The “Leap” of the Physicist
He spoke at the Meeting about certainty and knowledge. A scientist and Anglican priest, John Polkinghorne, tells how faith helps him to live, and why one must “start from experience.”

by Suzanne Tanzi

“We cannot oppose science and faith–both aim at the search for truth.” These are the words of John Polkinghorne, fellow of the Royal Society and of Queens’ College, Cambridge. Born in 1930, he is one of today’s greatest physicists (Templeton Prize, 2002), who made an important contribution to the discovery of the quark. At the Rimini Meeting, introduced by the astrophysicist, Marco Bersanelli, he spoke about “Certainty in Scientific Knowledge,” a theme to which he has dedicated fifteen works, like Belief in God in an Age of Science (Yale University Press, 1998).
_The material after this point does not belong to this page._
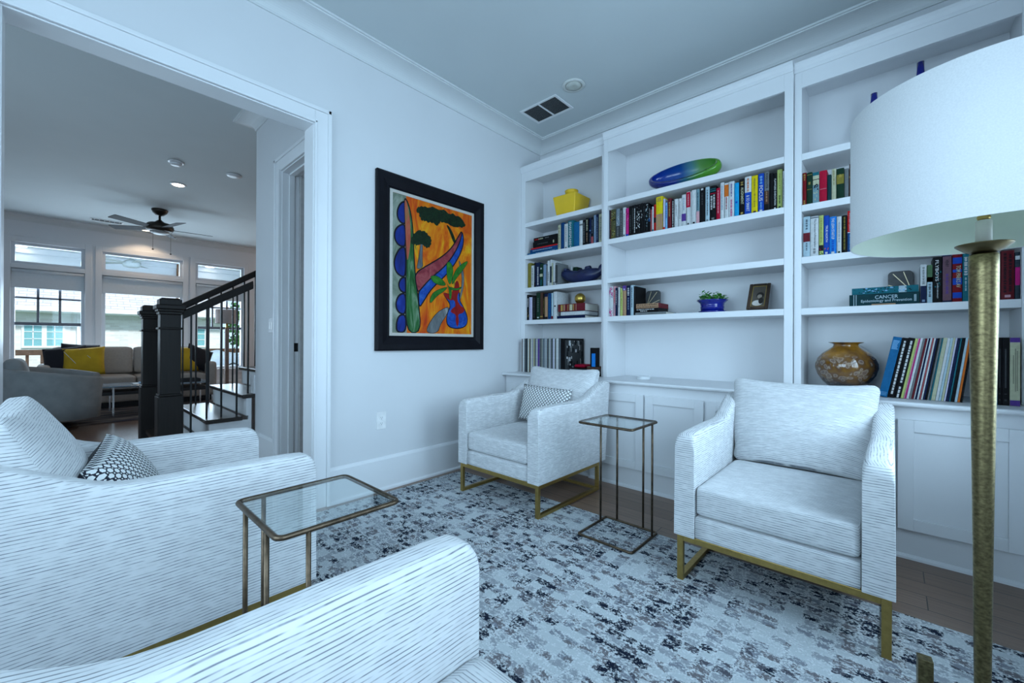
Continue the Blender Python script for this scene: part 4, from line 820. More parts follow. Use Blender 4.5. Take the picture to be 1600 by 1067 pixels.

His is not a purely academic interest, since he is a theologian and Anglican priest. This is why we went to see him, behind the scenes, and asked him what he is sure of in his life and in his work. “I am a priest and a physicist,” he explained. “Not in the sense that I am a priest on Sundays and a physicist on Mondays. I want to be both every day.” How is it possible? “The two complement each other. You see, scientists may be diffident to religion. They are afraid of the diktat of an authority that they cannot prove. Yet faith is not a leap into the dark, but into the light.” How does this position affect your research? “Faith helps me to live. Our society seems to want an absolute certainty, as if it were possible to answer all the questions. Instead, I think that in order to understand we have to begin from experience, not from ready-made ideas. We need to learn from our encounter with reality.”